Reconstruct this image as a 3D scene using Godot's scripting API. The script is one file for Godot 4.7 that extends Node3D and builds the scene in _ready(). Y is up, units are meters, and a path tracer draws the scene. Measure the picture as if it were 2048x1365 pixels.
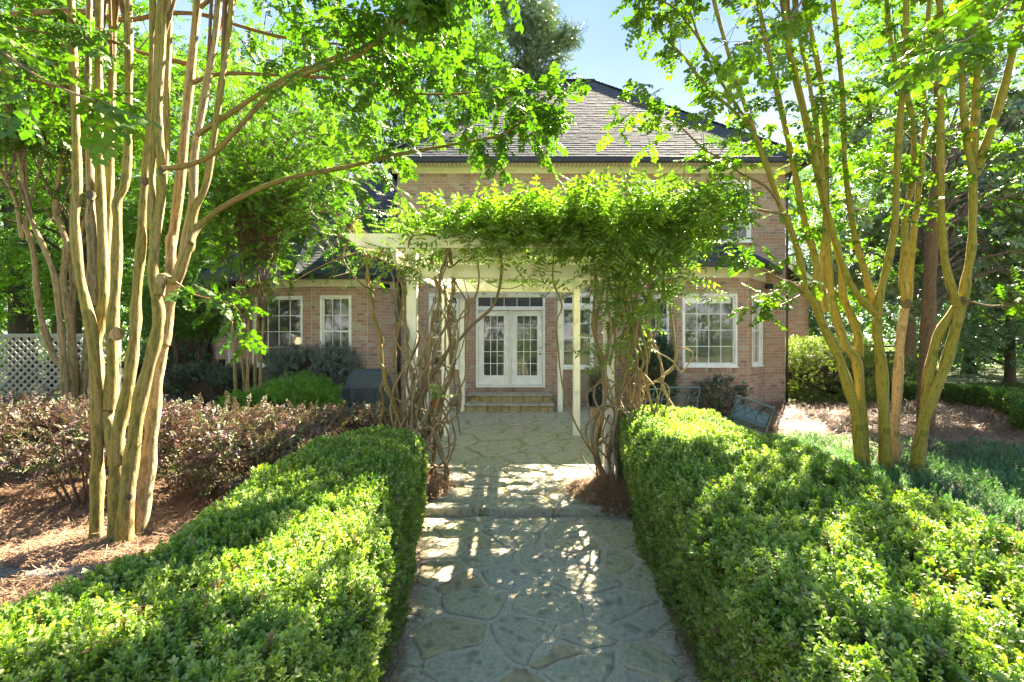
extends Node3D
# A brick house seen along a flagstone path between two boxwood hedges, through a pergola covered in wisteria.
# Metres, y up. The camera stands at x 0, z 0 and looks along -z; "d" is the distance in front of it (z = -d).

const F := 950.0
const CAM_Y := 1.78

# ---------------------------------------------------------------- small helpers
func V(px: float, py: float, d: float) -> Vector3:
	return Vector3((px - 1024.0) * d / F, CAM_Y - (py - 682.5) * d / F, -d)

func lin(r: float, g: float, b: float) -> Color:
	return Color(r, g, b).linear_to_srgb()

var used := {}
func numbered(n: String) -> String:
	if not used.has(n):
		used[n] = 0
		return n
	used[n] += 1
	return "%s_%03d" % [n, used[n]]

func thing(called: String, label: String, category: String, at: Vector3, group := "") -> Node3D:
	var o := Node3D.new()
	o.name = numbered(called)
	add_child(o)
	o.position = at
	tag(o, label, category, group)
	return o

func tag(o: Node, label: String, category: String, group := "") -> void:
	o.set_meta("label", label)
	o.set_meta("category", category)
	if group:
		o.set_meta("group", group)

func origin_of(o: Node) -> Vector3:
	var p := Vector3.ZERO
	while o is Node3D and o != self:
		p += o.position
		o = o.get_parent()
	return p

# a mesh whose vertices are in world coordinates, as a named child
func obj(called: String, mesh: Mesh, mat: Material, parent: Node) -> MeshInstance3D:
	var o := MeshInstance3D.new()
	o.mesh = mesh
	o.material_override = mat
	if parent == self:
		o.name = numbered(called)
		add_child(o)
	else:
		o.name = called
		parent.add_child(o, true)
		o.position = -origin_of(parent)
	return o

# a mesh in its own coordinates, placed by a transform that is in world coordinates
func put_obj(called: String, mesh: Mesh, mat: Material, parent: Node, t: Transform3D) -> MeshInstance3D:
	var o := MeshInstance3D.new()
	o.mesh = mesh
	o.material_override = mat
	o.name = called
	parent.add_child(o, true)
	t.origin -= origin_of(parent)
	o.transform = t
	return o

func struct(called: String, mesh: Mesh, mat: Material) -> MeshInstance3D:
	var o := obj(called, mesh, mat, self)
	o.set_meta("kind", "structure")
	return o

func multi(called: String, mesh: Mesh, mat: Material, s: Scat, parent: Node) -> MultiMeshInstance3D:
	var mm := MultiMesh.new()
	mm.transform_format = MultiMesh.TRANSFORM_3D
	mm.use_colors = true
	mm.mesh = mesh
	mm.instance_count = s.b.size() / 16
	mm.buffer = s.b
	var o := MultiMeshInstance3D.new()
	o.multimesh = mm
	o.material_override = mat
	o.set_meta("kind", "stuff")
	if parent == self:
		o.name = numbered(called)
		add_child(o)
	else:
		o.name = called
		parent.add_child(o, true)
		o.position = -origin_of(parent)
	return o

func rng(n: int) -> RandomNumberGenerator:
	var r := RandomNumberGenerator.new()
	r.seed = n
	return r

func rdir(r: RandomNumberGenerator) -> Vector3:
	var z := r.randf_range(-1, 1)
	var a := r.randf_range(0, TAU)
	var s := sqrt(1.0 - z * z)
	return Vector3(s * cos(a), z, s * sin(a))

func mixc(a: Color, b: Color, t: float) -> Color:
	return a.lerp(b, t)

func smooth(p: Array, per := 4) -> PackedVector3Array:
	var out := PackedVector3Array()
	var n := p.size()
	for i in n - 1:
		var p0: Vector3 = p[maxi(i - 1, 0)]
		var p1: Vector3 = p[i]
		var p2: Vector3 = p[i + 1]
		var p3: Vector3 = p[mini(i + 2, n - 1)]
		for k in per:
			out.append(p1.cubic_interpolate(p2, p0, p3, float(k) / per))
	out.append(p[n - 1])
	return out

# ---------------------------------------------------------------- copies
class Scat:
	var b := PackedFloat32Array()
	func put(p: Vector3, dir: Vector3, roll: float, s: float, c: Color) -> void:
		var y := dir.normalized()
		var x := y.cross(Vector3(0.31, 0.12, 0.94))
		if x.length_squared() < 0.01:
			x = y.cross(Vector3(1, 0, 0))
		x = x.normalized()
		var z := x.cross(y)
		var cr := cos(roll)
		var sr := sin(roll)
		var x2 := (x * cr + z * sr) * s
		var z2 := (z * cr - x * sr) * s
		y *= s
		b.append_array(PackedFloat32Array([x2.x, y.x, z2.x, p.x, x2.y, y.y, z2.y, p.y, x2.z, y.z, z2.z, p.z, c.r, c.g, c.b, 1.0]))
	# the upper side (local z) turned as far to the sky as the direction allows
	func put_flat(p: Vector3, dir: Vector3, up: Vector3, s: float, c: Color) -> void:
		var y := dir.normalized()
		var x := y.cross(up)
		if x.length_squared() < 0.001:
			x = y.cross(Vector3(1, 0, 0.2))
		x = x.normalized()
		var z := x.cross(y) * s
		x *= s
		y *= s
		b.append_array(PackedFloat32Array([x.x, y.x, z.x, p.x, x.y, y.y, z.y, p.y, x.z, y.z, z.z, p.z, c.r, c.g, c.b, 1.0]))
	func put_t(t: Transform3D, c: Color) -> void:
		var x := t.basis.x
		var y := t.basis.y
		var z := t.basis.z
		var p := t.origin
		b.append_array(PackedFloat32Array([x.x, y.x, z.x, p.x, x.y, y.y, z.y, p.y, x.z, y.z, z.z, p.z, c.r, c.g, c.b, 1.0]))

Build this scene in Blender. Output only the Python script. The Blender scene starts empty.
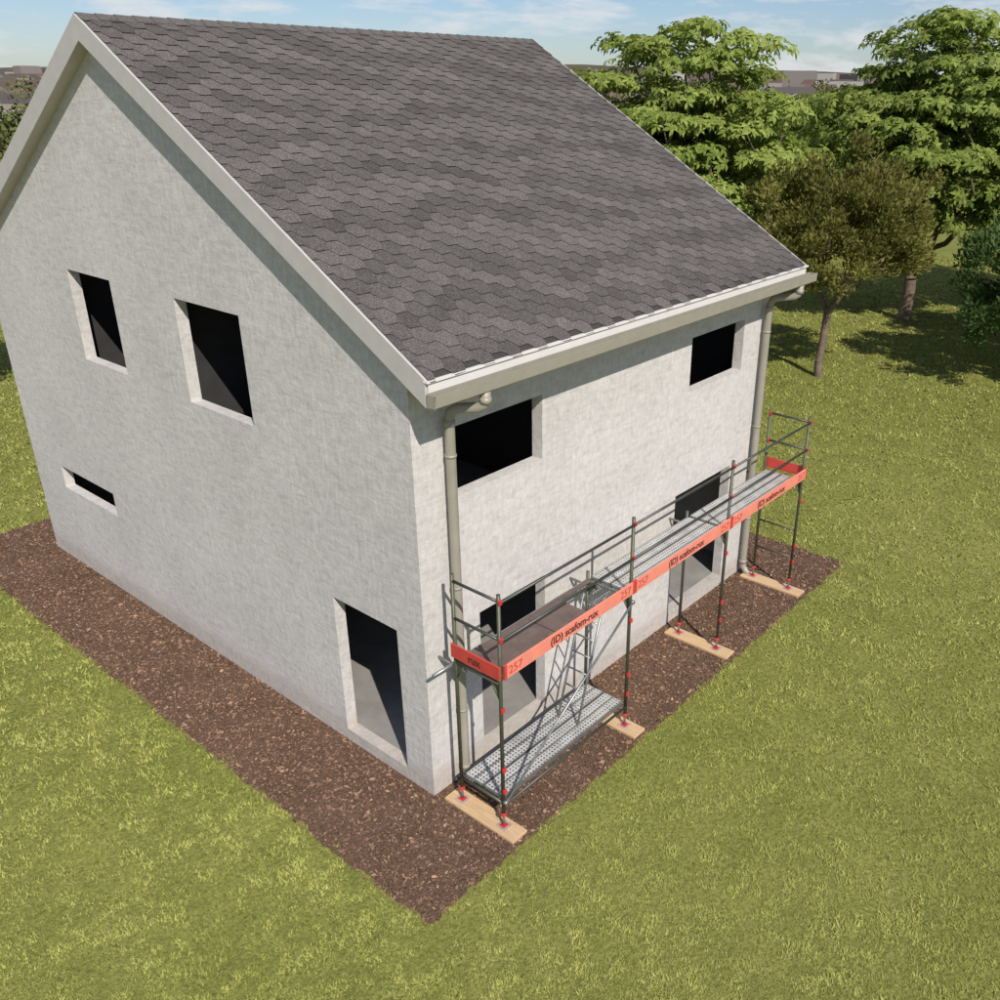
---
• [What this task involves] Restate the data word for word from its first line through the line with "const CAM_Y := 1.78", leaving out any picture along the way.

• [Correct response]
Reconstruct this image as a 3D scene using Godot's scripting API. The script is one file for Godot 4.7 that extends Node3D and builds the scene in _ready(). Y is up, units are meters, and a path tracer draws the scene. Measure the picture as if it were 2048x1365 pixels.
extends Node3D
# A brick house seen along a flagstone path between two boxwood hedges, through a pergola covered in wisteria.
# Metres, y up. The camera stands at x 0, z 0 and looks along -z; "d" is the distance in front of it (z = -d).

const F := 950.0
const CAM_Y := 1.78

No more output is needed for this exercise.